> The problem:
Show every line that has the string "part" in it.

** START **

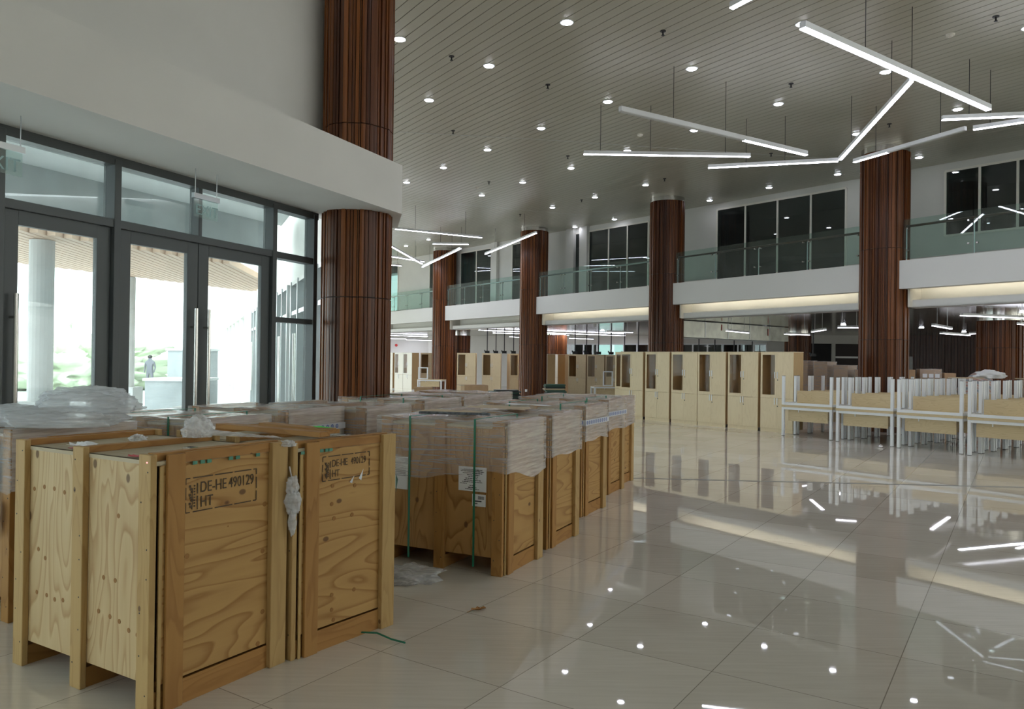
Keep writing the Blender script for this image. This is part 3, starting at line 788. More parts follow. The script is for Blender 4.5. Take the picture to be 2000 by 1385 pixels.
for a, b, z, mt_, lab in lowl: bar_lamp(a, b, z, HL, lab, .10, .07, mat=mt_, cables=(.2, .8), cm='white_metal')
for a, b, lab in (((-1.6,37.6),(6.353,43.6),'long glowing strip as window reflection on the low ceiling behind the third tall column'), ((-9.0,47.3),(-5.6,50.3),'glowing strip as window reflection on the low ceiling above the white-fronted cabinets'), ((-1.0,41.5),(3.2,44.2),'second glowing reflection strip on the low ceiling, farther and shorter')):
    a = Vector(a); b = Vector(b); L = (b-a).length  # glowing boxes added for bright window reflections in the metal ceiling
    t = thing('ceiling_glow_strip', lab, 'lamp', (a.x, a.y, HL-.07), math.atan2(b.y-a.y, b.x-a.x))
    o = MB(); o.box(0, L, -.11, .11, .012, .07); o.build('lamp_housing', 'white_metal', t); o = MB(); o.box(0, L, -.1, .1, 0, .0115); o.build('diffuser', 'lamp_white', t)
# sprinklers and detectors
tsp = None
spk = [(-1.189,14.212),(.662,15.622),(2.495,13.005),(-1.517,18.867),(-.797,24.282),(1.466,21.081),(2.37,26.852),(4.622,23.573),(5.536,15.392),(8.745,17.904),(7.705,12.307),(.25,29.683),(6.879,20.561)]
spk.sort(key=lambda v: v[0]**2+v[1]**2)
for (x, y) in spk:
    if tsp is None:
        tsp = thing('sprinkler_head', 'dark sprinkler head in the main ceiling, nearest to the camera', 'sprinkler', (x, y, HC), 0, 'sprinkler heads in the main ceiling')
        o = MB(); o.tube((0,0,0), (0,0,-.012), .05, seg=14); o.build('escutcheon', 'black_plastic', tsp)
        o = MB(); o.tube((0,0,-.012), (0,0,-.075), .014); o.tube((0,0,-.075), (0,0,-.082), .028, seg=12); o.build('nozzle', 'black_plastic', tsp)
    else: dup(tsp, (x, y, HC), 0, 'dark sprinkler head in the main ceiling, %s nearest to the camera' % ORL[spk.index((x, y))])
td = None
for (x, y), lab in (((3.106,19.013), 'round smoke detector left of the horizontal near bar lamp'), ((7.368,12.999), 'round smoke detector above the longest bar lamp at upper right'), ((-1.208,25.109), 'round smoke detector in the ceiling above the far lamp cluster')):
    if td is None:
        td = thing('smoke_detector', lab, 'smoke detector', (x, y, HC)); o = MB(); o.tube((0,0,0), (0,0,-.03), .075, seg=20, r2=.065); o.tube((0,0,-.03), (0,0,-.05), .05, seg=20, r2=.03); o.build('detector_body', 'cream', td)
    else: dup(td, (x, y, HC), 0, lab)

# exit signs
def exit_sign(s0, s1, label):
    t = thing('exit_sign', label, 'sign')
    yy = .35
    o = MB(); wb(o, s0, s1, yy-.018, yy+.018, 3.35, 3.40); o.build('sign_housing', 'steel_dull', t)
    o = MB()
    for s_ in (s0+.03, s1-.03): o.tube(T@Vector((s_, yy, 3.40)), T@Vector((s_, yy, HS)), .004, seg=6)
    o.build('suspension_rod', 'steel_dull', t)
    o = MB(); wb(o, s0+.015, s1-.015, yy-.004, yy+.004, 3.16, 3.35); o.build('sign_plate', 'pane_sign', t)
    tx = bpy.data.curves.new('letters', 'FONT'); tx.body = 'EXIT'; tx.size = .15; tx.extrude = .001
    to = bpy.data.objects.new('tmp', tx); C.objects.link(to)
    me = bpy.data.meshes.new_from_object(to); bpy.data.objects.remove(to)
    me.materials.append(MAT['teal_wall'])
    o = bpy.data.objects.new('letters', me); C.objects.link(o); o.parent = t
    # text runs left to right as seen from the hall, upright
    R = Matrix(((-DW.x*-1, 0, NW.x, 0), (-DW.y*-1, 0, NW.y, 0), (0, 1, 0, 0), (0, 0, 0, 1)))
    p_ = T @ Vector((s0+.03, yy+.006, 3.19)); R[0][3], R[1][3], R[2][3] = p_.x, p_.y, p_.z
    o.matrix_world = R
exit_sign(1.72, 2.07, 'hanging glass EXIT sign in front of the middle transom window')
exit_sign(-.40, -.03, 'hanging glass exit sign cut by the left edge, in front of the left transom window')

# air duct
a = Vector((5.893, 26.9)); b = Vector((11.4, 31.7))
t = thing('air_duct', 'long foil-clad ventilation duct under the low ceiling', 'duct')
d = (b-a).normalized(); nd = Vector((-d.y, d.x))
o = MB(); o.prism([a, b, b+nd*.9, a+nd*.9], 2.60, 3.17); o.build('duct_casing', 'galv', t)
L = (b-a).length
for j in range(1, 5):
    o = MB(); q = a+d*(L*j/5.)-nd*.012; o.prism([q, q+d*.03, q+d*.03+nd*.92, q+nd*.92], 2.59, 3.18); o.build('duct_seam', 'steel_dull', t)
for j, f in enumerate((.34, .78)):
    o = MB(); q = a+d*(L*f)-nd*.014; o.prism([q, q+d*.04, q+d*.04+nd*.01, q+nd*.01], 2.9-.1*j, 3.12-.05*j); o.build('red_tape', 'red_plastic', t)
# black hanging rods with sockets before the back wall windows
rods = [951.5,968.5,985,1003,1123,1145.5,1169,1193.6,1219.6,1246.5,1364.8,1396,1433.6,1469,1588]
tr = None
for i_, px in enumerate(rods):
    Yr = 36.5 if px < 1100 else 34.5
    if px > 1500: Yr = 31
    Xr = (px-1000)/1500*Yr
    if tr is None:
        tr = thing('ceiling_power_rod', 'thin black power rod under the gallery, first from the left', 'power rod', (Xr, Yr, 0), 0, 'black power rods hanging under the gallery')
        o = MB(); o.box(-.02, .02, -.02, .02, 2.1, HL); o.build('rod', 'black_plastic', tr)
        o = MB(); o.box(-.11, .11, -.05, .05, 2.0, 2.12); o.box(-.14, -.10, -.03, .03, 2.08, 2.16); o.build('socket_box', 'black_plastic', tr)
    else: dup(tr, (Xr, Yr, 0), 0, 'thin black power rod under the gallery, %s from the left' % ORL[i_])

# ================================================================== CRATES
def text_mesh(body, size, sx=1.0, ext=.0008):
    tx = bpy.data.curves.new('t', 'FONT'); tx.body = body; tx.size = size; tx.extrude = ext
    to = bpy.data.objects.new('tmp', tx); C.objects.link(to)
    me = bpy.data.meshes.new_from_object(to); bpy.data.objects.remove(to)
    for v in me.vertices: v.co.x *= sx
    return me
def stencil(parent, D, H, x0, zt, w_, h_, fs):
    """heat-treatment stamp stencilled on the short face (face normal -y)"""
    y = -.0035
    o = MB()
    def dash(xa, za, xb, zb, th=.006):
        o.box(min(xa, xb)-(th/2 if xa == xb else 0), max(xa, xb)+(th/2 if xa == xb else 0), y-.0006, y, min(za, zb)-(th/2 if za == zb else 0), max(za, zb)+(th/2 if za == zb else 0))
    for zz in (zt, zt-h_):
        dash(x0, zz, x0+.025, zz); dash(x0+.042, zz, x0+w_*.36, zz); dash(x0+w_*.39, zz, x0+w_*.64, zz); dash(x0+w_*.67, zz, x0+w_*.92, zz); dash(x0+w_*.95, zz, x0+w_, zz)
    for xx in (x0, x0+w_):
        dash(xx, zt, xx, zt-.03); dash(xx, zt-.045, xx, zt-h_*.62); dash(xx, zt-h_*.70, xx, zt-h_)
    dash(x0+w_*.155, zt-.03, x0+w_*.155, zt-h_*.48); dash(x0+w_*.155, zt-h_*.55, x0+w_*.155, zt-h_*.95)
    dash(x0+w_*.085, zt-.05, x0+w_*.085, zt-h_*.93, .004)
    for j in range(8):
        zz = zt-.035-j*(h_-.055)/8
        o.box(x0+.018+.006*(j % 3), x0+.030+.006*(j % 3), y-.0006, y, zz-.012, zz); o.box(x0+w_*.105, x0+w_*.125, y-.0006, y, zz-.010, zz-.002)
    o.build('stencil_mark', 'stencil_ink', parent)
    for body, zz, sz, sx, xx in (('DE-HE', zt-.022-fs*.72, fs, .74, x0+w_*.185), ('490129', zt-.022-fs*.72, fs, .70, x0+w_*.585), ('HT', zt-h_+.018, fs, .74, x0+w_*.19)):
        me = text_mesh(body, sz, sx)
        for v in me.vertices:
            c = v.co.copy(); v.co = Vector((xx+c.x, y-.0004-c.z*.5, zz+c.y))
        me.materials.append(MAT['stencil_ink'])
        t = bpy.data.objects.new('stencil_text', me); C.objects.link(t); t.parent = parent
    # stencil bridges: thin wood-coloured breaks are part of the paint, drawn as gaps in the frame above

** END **

> Worked solution:
Keep writing the Blender script for this image. This is part 3, starting at line 788. More parts follow. The script is for Blender 4.5. Take the picture to be 2000 by 1385 pixels.
    # stencil bridges: thin wood-coloured breaks are part of the paint, drawn as gaps in the frame above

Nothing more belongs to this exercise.